Ketua Komite Hukum Jemaah Ahmadiyah Indonesia, Fitria Sumarni mengungkapkan, ancaman itu termuat dalam surat peringatan (SP) ketiga yang dilayangkan Pemkab Sintang bagi komunitas Muslim Ahmadiyah Sintang tertanggal 7 Januari 2022.
Dalam surat tersebut, Pemkot Sintang mengancam akan merobohkan bangunan itu apabila jemaah Ahmadiyah tidak membongkarnya sendiri dalam 14 hari alias hingga 21 Januari 2022.
“Dalam surat-suratnya, mulai dari SP 1, SP 2, SP 3, bupati mem-framing Masjid Mifathul Huda sebagai bangunan tanpa izin yang difungsikan sebagai tempat ibadah. Itu framing bupati. Padahal jelas itu masjid dan sudah ada sejak tahun 2007,” kata Fitria dalam jumpa pers di Jakarta, Jumat (14/1/2022).

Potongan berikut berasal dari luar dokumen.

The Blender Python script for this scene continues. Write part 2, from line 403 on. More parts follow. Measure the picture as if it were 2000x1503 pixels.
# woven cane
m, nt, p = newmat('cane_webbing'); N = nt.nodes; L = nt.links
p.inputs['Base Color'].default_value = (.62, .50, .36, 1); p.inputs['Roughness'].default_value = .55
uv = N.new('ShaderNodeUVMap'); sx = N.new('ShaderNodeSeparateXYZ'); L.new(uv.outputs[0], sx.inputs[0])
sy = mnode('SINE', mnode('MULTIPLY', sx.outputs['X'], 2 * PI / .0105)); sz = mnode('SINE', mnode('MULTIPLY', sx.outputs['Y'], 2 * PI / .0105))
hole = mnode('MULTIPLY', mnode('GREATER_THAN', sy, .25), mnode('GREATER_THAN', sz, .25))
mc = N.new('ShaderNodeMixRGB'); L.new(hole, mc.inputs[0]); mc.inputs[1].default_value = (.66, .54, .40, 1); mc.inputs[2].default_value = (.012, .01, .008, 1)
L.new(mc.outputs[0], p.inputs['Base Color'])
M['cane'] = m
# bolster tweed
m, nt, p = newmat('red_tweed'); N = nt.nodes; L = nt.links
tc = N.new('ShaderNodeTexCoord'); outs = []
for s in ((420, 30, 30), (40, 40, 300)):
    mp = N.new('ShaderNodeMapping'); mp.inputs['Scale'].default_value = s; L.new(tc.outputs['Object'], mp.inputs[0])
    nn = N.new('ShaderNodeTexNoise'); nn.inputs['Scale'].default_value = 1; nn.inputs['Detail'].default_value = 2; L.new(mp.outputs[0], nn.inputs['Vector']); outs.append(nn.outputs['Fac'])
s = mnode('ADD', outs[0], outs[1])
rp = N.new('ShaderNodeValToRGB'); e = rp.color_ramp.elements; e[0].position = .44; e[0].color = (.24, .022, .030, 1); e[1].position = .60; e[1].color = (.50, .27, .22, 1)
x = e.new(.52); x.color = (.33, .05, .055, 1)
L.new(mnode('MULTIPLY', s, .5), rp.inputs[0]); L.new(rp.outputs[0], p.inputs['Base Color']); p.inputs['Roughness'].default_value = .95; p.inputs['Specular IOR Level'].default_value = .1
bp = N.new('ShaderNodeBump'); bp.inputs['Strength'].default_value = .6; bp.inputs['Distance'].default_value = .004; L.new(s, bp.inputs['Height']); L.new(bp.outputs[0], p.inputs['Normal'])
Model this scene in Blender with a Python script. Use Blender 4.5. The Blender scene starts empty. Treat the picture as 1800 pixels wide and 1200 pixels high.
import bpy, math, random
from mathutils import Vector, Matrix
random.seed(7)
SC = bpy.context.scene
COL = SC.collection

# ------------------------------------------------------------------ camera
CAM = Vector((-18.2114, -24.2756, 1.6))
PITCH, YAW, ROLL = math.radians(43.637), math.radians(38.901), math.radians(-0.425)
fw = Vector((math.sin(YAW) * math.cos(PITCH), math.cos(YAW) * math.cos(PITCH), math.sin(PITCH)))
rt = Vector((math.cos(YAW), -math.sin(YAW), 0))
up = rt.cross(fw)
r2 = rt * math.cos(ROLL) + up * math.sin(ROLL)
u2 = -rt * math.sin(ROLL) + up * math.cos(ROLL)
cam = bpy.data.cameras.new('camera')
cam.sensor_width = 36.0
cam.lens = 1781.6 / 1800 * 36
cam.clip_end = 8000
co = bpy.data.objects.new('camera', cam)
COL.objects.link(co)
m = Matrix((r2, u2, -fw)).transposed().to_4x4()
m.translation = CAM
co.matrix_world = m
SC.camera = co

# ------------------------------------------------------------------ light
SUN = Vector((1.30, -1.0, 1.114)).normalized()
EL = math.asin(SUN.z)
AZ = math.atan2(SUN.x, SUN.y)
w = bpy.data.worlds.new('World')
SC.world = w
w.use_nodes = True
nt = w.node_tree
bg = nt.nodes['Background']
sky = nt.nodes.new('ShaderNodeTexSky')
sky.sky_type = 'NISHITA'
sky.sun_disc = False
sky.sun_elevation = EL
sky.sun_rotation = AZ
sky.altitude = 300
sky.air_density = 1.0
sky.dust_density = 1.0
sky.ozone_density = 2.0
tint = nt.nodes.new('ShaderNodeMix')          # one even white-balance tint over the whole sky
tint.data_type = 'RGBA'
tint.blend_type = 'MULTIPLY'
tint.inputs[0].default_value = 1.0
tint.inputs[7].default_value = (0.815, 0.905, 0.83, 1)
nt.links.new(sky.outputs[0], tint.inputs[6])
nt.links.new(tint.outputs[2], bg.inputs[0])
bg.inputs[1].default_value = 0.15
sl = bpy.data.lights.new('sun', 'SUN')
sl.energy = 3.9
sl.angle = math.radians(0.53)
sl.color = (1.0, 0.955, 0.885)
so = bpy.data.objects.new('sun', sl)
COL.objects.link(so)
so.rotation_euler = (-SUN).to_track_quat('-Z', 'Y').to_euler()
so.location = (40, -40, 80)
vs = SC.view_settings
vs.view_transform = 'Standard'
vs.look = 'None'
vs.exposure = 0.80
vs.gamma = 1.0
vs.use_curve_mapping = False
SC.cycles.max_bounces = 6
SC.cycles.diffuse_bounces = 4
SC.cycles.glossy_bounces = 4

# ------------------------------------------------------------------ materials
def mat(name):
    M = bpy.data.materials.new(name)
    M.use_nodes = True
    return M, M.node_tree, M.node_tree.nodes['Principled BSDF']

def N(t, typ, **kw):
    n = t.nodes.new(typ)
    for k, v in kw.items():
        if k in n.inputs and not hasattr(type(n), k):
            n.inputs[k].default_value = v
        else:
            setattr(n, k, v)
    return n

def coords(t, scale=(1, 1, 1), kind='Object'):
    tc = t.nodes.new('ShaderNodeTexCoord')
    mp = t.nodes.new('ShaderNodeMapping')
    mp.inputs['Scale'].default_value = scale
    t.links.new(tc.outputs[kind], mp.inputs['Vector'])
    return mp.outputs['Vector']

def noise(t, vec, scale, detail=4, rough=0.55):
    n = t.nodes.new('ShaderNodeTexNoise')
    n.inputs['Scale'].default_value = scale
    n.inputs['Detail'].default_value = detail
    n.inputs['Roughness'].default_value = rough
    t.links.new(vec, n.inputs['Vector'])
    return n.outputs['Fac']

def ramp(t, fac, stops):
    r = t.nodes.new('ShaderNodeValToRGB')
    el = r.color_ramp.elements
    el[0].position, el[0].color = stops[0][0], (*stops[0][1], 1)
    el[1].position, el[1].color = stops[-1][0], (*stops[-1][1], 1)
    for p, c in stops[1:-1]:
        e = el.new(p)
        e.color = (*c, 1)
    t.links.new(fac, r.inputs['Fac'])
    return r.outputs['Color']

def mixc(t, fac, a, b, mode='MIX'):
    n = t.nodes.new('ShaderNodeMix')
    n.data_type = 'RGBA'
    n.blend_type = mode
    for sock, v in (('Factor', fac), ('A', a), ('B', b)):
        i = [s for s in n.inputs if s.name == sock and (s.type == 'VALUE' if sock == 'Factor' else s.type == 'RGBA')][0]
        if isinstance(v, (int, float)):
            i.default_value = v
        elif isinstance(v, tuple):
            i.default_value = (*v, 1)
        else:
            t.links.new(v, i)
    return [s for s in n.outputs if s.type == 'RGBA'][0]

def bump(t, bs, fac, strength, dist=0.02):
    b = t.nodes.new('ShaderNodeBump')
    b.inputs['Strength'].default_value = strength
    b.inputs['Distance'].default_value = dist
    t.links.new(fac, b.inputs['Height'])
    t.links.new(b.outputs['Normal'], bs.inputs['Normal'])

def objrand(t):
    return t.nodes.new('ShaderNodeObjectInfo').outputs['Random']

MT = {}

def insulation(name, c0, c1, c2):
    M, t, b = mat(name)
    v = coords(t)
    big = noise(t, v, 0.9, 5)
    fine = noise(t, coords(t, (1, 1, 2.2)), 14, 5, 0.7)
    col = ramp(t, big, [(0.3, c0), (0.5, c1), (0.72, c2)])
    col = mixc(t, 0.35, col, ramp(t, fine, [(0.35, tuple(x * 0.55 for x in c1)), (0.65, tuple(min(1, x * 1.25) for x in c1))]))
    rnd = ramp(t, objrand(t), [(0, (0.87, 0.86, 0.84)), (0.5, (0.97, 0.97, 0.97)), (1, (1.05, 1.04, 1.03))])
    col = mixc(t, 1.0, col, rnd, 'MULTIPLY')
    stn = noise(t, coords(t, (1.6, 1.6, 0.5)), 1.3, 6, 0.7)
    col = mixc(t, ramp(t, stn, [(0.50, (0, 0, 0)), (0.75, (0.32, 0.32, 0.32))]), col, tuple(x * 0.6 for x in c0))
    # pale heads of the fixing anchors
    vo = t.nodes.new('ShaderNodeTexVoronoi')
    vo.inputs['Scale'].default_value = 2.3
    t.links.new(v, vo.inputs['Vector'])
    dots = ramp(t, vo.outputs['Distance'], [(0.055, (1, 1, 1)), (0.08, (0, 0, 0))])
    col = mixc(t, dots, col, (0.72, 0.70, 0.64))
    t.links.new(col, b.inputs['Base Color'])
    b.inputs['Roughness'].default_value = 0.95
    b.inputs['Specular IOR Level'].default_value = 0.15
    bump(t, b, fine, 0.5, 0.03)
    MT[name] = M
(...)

Ia menjelaskan, Masjid Miftahul Huda yang dibangun dari kayu kemudian mengalami kerusakan karena usia, sehingga pada 2020 dibangun kembali.
“Selama 13 tahun Masjid Miftahul Huda digunakan, komunitas di sana bisa menggunakannya dengan aman, nyaman, dan hidup harmonis berdampingan dengan warga sekitar, tidak ada penolakan,” lanjut dia.
Fitria menduga, Bupati Sintang Jarot Winarno sengaja membuat framing bahwa Masjid Miftahul Huda bukan merupakan rumah ibadah agar bisa menghindar dari pedoman mengatasi perselisihan rumah ibadah yang diatur dalam Peraturan Bersama Menteri Dalam Negeri dan Menteri Agama Tahun 2006.
Dalam beleid tersebut, perselisihan rumah ibadah harus diselesaikan secara musyawarah alih-alih pembongkaran.
Di samping itu, pemerintah daerah justru wajib memfasilitasi penerbitan izin mendirikan bangunan (IMB) bagi rumah-rumah ibadah yang belum mendapatkannya, seperti Masjid Miftahul Huda dan seluruh rumah ibadah di wilayah tersebut.
Langkah Pemkab Sintang ini dinilai inkonstitusional, karena dalam konstitusi, setiap warga negara berhak menganut keyakinan dan menjalankan ibadah sesuai keyakinannya.
“Mengapa kemudian Bupati kekeh ingin membongkar. Kami ingat bahwa aliansi yang merusak Masjid Miftahul Huda (pada 3 September 2021) memberi ultimatum kepada aparat untuk merobohkan Masjid Miftahul Huda. Ini bukti ketundukan Bupati pada kelompok intoleran,” ujar Fitria.
“Perlu juga kiranya diketahui oleh rekan-rekan sekalian bahwa di Desa Balai Harapan, tidak ada satu pun rumah ibadah yang mempunyai IMB. Ini (SP 3 kepada komunitas Ahmadiyah) merupakan sikap diskriminatif dari Bupati,” imbuhnya.
Perusakan Masjid Miftahul Huda terjadi pada 3 September 2021. Ada 22 terdakwa yang diproses ke meja hijau. Para terdakwa dijatuhi vonis penjara 4 bulan 15 hari oleh Majelis Hakim Pengadilan Negeri Pontianak pada 6 Januari 2022, dipangkas masa penahanan mereka.
Itu artinya, para terdakwa dijadwalkan bebas pada 22 Januari 2022, sehari setelah tenggat ultimatum Pemkab Sintang untuk komunitas Ahmadiyah membongkar masjidnya.
Vonis yang jauh dari rasa keadilan dan efek jera ini dikhawatirkan bakal memicu berulangnya kekerasan terhadap komunitas Ahmadiyah Sintang, ketika para terdakwa telah dinyatakan bebas dan tenggat ultimatum dari Pemkab Sintang terlewat.
Tim Advokasi Kebebasan Beragama dan Berkeyakinan terdiri dari berbagai lembaga, mulai dari Setara Institute, Serikat Jurnalis untuk Keberagaman, KontraS, Yayasan Lembaga Bantuan Hukum Indonesia (YLBHI), Imparsial, Human Rights Watch, dan lain-lain.